Rows from a 3D scene dataset:

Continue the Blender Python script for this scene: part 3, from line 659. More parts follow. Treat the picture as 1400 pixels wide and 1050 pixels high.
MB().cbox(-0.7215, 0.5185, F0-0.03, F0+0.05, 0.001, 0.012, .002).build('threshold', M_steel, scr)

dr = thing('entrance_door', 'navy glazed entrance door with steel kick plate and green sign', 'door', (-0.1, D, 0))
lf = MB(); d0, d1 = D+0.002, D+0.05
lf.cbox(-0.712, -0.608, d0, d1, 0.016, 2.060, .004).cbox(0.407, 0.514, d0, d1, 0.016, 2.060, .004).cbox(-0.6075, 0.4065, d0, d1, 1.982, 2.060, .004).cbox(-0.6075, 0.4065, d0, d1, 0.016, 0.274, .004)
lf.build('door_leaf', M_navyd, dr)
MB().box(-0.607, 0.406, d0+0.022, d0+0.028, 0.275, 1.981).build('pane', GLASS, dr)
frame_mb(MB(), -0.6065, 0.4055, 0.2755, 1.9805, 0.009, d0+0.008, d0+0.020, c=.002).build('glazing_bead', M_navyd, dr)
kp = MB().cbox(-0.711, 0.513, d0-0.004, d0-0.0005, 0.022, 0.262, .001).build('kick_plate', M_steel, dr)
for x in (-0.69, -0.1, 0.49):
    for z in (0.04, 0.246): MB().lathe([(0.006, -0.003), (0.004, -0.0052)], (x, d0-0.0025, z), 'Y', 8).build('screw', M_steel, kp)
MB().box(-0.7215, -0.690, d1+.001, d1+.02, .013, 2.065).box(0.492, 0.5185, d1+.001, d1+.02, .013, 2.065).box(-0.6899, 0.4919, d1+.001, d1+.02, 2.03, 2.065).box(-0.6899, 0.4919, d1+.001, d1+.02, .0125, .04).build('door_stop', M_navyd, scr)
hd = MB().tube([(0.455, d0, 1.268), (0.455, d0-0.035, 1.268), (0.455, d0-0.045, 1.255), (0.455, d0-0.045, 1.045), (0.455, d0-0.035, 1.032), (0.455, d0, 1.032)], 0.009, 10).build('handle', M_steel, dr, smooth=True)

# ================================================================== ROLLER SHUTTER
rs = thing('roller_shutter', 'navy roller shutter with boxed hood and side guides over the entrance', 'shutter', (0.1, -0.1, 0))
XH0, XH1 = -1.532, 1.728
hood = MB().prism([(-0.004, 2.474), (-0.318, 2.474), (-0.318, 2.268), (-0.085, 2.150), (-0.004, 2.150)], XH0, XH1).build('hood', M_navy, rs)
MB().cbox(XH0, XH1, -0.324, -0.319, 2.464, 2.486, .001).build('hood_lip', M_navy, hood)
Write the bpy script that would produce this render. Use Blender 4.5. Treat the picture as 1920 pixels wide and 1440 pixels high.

=== TASK TO CARRY OUT ===
Make a verbatim copy of every entry shown above.

=== COMPLETED EXERCISE ===
Continue the Blender Python script for this scene: part 3, from line 659. More parts follow. Treat the picture as 1400 pixels wide and 1050 pixels high.
MB().cbox(-0.7215, 0.5185, F0-0.03, F0+0.05, 0.001, 0.012, .002).build('threshold', M_steel, scr)

dr = thing('entrance_door', 'navy glazed entrance door with steel kick plate and green sign', 'door', (-0.1, D, 0))
lf = MB(); d0, d1 = D+0.002, D+0.05
lf.cbox(-0.712, -0.608, d0, d1, 0.016, 2.060, .004).cbox(0.407, 0.514, d0, d1, 0.016, 2.060, .004).cbox(-0.6075, 0.4065, d0, d1, 1.982, 2.060, .004).cbox(-0.6075, 0.4065, d0, d1, 0.016, 0.274, .004)
lf.build('door_leaf', M_navyd, dr)
MB().box(-0.607, 0.406, d0+0.022, d0+0.028, 0.275, 1.981).build('pane', GLASS, dr)
frame_mb(MB(), -0.6065, 0.4055, 0.2755, 1.9805, 0.009, d0+0.008, d0+0.020, c=.002).build('glazing_bead', M_navyd, dr)
kp = MB().cbox(-0.711, 0.513, d0-0.004, d0-0.0005, 0.022, 0.262, .001).build('kick_plate', M_steel, dr)
for x in (-0.69, -0.1, 0.49):
    for z in (0.04, 0.246): MB().lathe([(0.006, -0.003), (0.004, -0.0052)], (x, d0-0.0025, z), 'Y', 8).build('screw', M_steel, kp)
MB().box(-0.7215, -0.690, d1+.001, d1+.02, .013, 2.065).box(0.492, 0.5185, d1+.001, d1+.02, .013, 2.065).box(-0.6899, 0.4919, d1+.001, d1+.02, 2.03, 2.065).box(-0.6899, 0.4919, d1+.001, d1+.02, .0125, .04).build('door_stop', M_navyd, scr)
hd = MB().tube([(0.455, d0, 1.268), (0.455, d0-0.035, 1.268), (0.455, d0-0.045, 1.255), (0.455, d0-0.045, 1.045), (0.455, d0-0.035, 1.032), (0.455, d0, 1.032)], 0.009, 10).build('handle', M_steel, dr, smooth=True)

# ================================================================== ROLLER SHUTTER
rs = thing('roller_shutter', 'navy roller shutter with boxed hood and side guides over the entrance', 'shutter', (0.1, -0.1, 0))
XH0, XH1 = -1.532, 1.728
hood = MB().prism([(-0.004, 2.474), (-0.318, 2.474), (-0.318, 2.268), (-0.085, 2.150), (-0.004, 2.150)], XH0, XH1).build('hood', M_navy, rs)
MB().cbox(XH0, XH1, -0.324, -0.319, 2.464, 2.486, .001).build('hood_lip', M_navy, hood)
Write the bpy script that would produce this render. Use Blender 4.5. Treat the picture as 1920 pixels wide and 1440 pixels high.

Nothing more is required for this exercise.